- SHORT TASK -
Copy out all of the material, matching it word for word.

- DATASET SECTION -
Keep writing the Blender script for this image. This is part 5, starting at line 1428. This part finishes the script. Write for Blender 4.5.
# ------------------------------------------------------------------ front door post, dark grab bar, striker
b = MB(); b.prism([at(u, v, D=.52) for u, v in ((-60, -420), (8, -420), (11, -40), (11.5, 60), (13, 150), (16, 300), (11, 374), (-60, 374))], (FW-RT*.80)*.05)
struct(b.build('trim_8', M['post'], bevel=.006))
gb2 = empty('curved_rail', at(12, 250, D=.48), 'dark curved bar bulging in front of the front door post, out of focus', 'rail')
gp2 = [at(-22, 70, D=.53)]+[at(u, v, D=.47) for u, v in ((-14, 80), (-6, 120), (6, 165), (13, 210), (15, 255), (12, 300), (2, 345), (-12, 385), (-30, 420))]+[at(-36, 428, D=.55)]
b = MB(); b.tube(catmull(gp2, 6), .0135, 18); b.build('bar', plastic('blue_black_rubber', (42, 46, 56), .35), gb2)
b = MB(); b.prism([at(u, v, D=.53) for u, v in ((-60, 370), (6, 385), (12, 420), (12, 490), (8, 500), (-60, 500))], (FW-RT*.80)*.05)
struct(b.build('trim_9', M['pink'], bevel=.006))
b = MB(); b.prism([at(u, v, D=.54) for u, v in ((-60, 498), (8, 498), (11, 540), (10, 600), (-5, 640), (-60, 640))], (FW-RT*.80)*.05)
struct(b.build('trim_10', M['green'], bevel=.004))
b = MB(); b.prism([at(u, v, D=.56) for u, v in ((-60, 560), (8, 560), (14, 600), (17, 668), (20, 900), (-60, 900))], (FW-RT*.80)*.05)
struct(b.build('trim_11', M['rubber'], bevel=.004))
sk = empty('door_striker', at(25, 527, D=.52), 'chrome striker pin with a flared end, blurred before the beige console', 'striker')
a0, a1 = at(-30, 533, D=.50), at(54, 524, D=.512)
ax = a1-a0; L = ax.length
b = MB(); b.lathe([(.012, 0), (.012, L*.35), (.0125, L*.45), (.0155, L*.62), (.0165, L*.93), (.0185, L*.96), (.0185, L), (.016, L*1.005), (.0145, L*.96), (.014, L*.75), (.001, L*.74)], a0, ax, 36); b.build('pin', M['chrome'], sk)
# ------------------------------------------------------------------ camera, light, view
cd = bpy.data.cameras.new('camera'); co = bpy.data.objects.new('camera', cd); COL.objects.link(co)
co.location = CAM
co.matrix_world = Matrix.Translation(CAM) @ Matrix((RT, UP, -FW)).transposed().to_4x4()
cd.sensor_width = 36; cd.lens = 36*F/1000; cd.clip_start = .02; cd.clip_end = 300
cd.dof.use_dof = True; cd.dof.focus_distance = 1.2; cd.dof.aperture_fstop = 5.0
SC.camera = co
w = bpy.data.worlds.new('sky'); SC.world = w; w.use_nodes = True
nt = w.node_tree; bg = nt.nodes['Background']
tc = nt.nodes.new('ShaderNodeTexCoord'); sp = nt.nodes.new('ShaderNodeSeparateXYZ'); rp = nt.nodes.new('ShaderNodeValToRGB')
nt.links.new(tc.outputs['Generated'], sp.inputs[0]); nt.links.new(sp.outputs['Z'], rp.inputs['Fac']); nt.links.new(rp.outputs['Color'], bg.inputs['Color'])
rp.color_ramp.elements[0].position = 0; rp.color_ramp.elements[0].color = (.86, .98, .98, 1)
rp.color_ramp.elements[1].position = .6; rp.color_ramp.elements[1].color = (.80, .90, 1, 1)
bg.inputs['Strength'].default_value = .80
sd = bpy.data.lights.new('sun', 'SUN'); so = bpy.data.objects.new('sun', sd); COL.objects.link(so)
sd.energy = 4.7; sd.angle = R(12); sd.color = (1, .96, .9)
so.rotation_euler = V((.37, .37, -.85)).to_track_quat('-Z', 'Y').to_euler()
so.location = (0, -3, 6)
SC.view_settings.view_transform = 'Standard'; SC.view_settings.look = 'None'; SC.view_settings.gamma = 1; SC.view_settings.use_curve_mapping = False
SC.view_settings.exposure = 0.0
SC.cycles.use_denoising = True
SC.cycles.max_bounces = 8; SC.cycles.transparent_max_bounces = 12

- RESULT OF THIS EXERCISE -
Keep writing the Blender script for this image. This is part 5, starting at line 1428. This part finishes the script. Write for Blender 4.5.
# ------------------------------------------------------------------ front door post, dark grab bar, striker
b = MB(); b.prism([at(u, v, D=.52) for u, v in ((-60, -420), (8, -420), (11, -40), (11.5, 60), (13, 150), (16, 300), (11, 374), (-60, 374))], (FW-RT*.80)*.05)
struct(b.build('trim_8', M['post'], bevel=.006))
gb2 = empty('curved_rail', at(12, 250, D=.48), 'dark curved bar bulging in front of the front door post, out of focus', 'rail')
gp2 = [at(-22, 70, D=.53)]+[at(u, v, D=.47) for u, v in ((-14, 80), (-6, 120), (6, 165), (13, 210), (15, 255), (12, 300), (2, 345), (-12, 385), (-30, 420))]+[at(-36, 428, D=.55)]
b = MB(); b.tube(catmull(gp2, 6), .0135, 18); b.build('bar', plastic('blue_black_rubber', (42, 46, 56), .35), gb2)
b = MB(); b.prism([at(u, v, D=.53) for u, v in ((-60, 370), (6, 385), (12, 420), (12, 490), (8, 500), (-60, 500))], (FW-RT*.80)*.05)
struct(b.build('trim_9', M['pink'], bevel=.006))
b = MB(); b.prism([at(u, v, D=.54) for u, v in ((-60, 498), (8, 498), (11, 540), (10, 600), (-5, 640), (-60, 640))], (FW-RT*.80)*.05)
struct(b.build('trim_10', M['green'], bevel=.004))
b = MB(); b.prism([at(u, v, D=.56) for u, v in ((-60, 560), (8, 560), (14, 600), (17, 668), (20, 900), (-60, 900))], (FW-RT*.80)*.05)
struct(b.build('trim_11', M['rubber'], bevel=.004))
sk = empty('door_striker', at(25, 527, D=.52), 'chrome striker pin with a flared end, blurred before the beige console', 'striker')
a0, a1 = at(-30, 533, D=.50), at(54, 524, D=.512)
ax = a1-a0; L = ax.length
b = MB(); b.lathe([(.012, 0), (.012, L*.35), (.0125, L*.45), (.0155, L*.62), (.0165, L*.93), (.0185, L*.96), (.0185, L), (.016, L*1.005), (.0145, L*.96), (.014, L*.75), (.001, L*.74)], a0, ax, 36); b.build('pin', M['chrome'], sk)
# ------------------------------------------------------------------ camera, light, view
cd = bpy.data.cameras.new('camera'); co = bpy.data.objects.new('camera', cd); COL.objects.link(co)
co.location = CAM
co.matrix_world = Matrix.Translation(CAM) @ Matrix((RT, UP, -FW)).transposed().to_4x4()
cd.sensor_width = 36; cd.lens = 36*F/1000; cd.clip_start = .02; cd.clip_end = 300
cd.dof.use_dof = True; cd.dof.focus_distance = 1.2; cd.dof.aperture_fstop = 5.0
SC.camera = co
w = bpy.data.worlds.new('sky'); SC.world = w; w.use_nodes = True
nt = w.node_tree; bg = nt.nodes['Background']
tc = nt.nodes.new('ShaderNodeTexCoord'); sp = nt.nodes.new('ShaderNodeSeparateXYZ'); rp = nt.nodes.new('ShaderNodeValToRGB')
nt.links.new(tc.outputs['Generated'], sp.inputs[0]); nt.links.new(sp.outputs['Z'], rp.inputs['Fac']); nt.links.new(rp.outputs['Color'], bg.inputs['Color'])
rp.color_ramp.elements[0].position = 0; rp.color_ramp.elements[0].color = (.86, .98, .98, 1)
rp.color_ramp.elements[1].position = .6; rp.color_ramp.elements[1].color = (.80, .90, 1, 1)
bg.inputs['Strength'].default_value = .80
sd = bpy.data.lights.new('sun', 'SUN'); so = bpy.data.objects.new('sun', sd); COL.objects.link(so)
sd.energy = 4.7; sd.angle = R(12); sd.color = (1, .96, .9)
so.rotation_euler = V((.37, .37, -.85)).to_track_quat('-Z', 'Y').to_euler()
so.location = (0, -3, 6)
SC.view_settings.view_transform = 'Standard'; SC.view_settings.look = 'None'; SC.view_settings.gamma = 1; SC.view_settings.use_curve_mapping = False
SC.view_settings.exposure = 0.0
SC.cycles.use_denoising = True
SC.cycles.max_bounces = 8; SC.cycles.transparent_max_bounces = 12